*Aim of the exercise*
Reproduce the listing below verbatim.
-=-=-=-=-
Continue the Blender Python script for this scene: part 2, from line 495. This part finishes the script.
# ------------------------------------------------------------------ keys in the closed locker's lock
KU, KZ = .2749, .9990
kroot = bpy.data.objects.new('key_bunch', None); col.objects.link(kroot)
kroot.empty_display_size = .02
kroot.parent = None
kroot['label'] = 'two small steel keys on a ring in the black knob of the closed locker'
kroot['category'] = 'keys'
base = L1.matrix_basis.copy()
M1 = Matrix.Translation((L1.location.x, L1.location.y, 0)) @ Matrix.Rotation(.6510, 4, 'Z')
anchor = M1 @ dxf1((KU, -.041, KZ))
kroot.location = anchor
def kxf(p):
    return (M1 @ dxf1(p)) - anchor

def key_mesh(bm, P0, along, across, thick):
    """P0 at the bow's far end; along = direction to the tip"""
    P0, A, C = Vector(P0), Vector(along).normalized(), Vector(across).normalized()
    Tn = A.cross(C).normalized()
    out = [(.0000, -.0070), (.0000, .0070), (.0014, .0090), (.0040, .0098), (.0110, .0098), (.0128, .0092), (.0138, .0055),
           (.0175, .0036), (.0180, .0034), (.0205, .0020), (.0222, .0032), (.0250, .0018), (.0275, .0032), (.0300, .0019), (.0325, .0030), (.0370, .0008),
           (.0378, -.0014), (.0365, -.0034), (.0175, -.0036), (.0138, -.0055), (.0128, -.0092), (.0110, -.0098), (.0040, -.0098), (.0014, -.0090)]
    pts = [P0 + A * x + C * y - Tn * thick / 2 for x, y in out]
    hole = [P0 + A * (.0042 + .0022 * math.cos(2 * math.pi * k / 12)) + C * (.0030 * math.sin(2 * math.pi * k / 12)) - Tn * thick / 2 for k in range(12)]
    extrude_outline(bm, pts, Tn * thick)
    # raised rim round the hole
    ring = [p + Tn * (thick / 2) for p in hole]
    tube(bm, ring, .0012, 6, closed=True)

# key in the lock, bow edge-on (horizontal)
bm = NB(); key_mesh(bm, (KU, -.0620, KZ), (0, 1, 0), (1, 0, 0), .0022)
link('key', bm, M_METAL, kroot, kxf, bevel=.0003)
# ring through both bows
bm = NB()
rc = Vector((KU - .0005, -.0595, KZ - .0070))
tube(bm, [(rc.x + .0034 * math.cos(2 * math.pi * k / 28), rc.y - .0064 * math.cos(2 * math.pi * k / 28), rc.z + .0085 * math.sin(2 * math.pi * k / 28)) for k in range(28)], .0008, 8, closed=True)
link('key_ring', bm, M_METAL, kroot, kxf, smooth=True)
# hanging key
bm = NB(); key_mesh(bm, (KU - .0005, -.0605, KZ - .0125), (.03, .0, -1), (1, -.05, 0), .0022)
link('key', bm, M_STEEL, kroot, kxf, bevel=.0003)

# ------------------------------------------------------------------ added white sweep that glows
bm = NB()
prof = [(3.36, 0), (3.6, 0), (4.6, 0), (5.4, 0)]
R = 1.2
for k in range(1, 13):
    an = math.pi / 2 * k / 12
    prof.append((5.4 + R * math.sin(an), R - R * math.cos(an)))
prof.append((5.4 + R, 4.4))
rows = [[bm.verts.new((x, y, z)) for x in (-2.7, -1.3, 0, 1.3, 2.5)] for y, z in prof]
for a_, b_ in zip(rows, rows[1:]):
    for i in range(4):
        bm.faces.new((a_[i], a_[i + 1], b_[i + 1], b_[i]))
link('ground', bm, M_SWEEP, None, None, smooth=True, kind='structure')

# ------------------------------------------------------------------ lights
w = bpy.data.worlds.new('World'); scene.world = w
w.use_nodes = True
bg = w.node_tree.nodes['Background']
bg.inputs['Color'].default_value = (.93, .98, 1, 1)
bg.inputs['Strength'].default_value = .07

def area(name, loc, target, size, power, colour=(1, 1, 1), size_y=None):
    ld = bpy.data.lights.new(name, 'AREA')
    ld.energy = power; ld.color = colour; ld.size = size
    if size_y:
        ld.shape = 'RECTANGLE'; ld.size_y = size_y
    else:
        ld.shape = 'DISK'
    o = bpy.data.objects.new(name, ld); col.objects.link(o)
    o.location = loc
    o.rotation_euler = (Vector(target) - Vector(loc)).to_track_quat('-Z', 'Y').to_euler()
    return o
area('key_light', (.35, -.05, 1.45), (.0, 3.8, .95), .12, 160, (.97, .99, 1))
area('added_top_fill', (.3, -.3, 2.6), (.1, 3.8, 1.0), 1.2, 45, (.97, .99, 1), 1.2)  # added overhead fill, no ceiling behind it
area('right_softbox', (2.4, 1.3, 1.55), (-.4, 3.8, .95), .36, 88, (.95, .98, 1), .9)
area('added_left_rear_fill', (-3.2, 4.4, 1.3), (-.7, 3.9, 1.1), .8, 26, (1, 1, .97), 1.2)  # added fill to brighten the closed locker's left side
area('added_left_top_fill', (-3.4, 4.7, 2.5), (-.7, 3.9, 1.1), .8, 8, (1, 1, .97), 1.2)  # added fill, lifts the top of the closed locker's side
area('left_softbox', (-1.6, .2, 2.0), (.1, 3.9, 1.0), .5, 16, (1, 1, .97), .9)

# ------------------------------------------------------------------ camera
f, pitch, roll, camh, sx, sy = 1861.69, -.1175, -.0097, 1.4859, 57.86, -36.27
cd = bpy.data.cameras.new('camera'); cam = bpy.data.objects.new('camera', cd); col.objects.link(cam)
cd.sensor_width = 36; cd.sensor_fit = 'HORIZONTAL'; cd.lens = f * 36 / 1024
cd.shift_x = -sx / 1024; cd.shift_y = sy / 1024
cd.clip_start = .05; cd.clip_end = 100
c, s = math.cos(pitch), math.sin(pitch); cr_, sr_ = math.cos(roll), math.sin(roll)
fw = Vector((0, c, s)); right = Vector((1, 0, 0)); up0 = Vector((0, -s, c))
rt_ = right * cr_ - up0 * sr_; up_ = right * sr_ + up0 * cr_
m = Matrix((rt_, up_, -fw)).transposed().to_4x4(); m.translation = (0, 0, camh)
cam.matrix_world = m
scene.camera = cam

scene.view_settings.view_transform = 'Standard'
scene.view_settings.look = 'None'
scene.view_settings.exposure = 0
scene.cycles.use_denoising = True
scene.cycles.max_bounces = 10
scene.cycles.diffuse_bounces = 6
-=-=-=-=-
*Task answer*
Continue the Blender Python script for this scene: part 2, from line 495. This part finishes the script.
# ------------------------------------------------------------------ keys in the closed locker's lock
KU, KZ = .2749, .9990
kroot = bpy.data.objects.new('key_bunch', None); col.objects.link(kroot)
kroot.empty_display_size = .02
kroot.parent = None
kroot['label'] = 'two small steel keys on a ring in the black knob of the closed locker'
kroot['category'] = 'keys'
base = L1.matrix_basis.copy()
M1 = Matrix.Translation((L1.location.x, L1.location.y, 0)) @ Matrix.Rotation(.6510, 4, 'Z')
anchor = M1 @ dxf1((KU, -.041, KZ))
kroot.location = anchor
def kxf(p):
    return (M1 @ dxf1(p)) - anchor

def key_mesh(bm, P0, along, across, thick):
    """P0 at the bow's far end; along = direction to the tip"""
    P0, A, C = Vector(P0), Vector(along).normalized(), Vector(across).normalized()
    Tn = A.cross(C).normalized()
    out = [(.0000, -.0070), (.0000, .0070), (.0014, .0090), (.0040, .0098), (.0110, .0098), (.0128, .0092), (.0138, .0055),
           (.0175, .0036), (.0180, .0034), (.0205, .0020), (.0222, .0032), (.0250, .0018), (.0275, .0032), (.0300, .0019), (.0325, .0030), (.0370, .0008),
           (.0378, -.0014), (.0365, -.0034), (.0175, -.0036), (.0138, -.0055), (.0128, -.0092), (.0110, -.0098), (.0040, -.0098), (.0014, -.0090)]
    pts = [P0 + A * x + C * y - Tn * thick / 2 for x, y in out]
    hole = [P0 + A * (.0042 + .0022 * math.cos(2 * math.pi * k / 12)) + C * (.0030 * math.sin(2 * math.pi * k / 12)) - Tn * thick / 2 for k in range(12)]
    extrude_outline(bm, pts, Tn * thick)
    # raised rim round the hole
    ring = [p + Tn * (thick / 2) for p in hole]
    tube(bm, ring, .0012, 6, closed=True)

# key in the lock, bow edge-on (horizontal)
bm = NB(); key_mesh(bm, (KU, -.0620, KZ), (0, 1, 0), (1, 0, 0), .0022)
link('key', bm, M_METAL, kroot, kxf, bevel=.0003)
# ring through both bows
bm = NB()
rc = Vector((KU - .0005, -.0595, KZ - .0070))
tube(bm, [(rc.x + .0034 * math.cos(2 * math.pi * k / 28), rc.y - .0064 * math.cos(2 * math.pi * k / 28), rc.z + .0085 * math.sin(2 * math.pi * k / 28)) for k in range(28)], .0008, 8, closed=True)
link('key_ring', bm, M_METAL, kroot, kxf, smooth=True)
# hanging key
bm = NB(); key_mesh(bm, (KU - .0005, -.0605, KZ - .0125), (.03, .0, -1), (1, -.05, 0), .0022)
link('key', bm, M_STEEL, kroot, kxf, bevel=.0003)

# ------------------------------------------------------------------ added white sweep that glows
bm = NB()
prof = [(3.36, 0), (3.6, 0), (4.6, 0), (5.4, 0)]
R = 1.2
for k in range(1, 13):
    an = math.pi / 2 * k / 12
    prof.append((5.4 + R * math.sin(an), R - R * math.cos(an)))
prof.append((5.4 + R, 4.4))
rows = [[bm.verts.new((x, y, z)) for x in (-2.7, -1.3, 0, 1.3, 2.5)] for y, z in prof]
for a_, b_ in zip(rows, rows[1:]):
    for i in range(4):
        bm.faces.new((a_[i], a_[i + 1], b_[i + 1], b_[i]))
link('ground', bm, M_SWEEP, None, None, smooth=True, kind='structure')

# ------------------------------------------------------------------ lights
w = bpy.data.worlds.new('World'); scene.world = w
w.use_nodes = True
bg = w.node_tree.nodes['Background']
bg.inputs['Color'].default_value = (.93, .98, 1, 1)
bg.inputs['Strength'].default_value = .07

def area(name, loc, target, size, power, colour=(1, 1, 1), size_y=None):
    ld = bpy.data.lights.new(name, 'AREA')
    ld.energy = power; ld.color = colour; ld.size = size
    if size_y:
        ld.shape = 'RECTANGLE'; ld.size_y = size_y
    else:
        ld.shape = 'DISK'
    o = bpy.data.objects.new(name, ld); col.objects.link(o)
    o.location = loc
    o.rotation_euler = (Vector(target) - Vector(loc)).to_track_quat('-Z', 'Y').to_euler()
    return o
area('key_light', (.35, -.05, 1.45), (.0, 3.8, .95), .12, 160, (.97, .99, 1))
area('added_top_fill', (.3, -.3, 2.6), (.1, 3.8, 1.0), 1.2, 45, (.97, .99, 1), 1.2)  # added overhead fill, no ceiling behind it
area('right_softbox', (2.4, 1.3, 1.55), (-.4, 3.8, .95), .36, 88, (.95, .98, 1), .9)
area('added_left_rear_fill', (-3.2, 4.4, 1.3), (-.7, 3.9, 1.1), .8, 26, (1, 1, .97), 1.2)  # added fill to brighten the closed locker's left side
area('added_left_top_fill', (-3.4, 4.7, 2.5), (-.7, 3.9, 1.1), .8, 8, (1, 1, .97), 1.2)  # added fill, lifts the top of the closed locker's side
area('left_softbox', (-1.6, .2, 2.0), (.1, 3.9, 1.0), .5, 16, (1, 1, .97), .9)

# ------------------------------------------------------------------ camera
f, pitch, roll, camh, sx, sy = 1861.69, -.1175, -.0097, 1.4859, 57.86, -36.27
cd = bpy.data.cameras.new('camera'); cam = bpy.data.objects.new('camera', cd); col.objects.link(cam)
cd.sensor_width = 36; cd.sensor_fit = 'HORIZONTAL'; cd.lens = f * 36 / 1024
cd.shift_x = -sx / 1024; cd.shift_y = sy / 1024
cd.clip_start = .05; cd.clip_end = 100
c, s = math.cos(pitch), math.sin(pitch); cr_, sr_ = math.cos(roll), math.sin(roll)
fw = Vector((0, c, s)); right = Vector((1, 0, 0)); up0 = Vector((0, -s, c))
rt_ = right * cr_ - up0 * sr_; up_ = right * sr_ + up0 * cr_
m = Matrix((rt_, up_, -fw)).transposed().to_4x4(); m.translation = (0, 0, camh)
cam.matrix_world = m
scene.camera = cam

scene.view_settings.view_transform = 'Standard'
scene.view_settings.look = 'None'
scene.view_settings.exposure = 0
scene.cycles.use_denoising = True
scene.cycles.max_bounces = 10
scene.cycles.diffuse_bounces = 6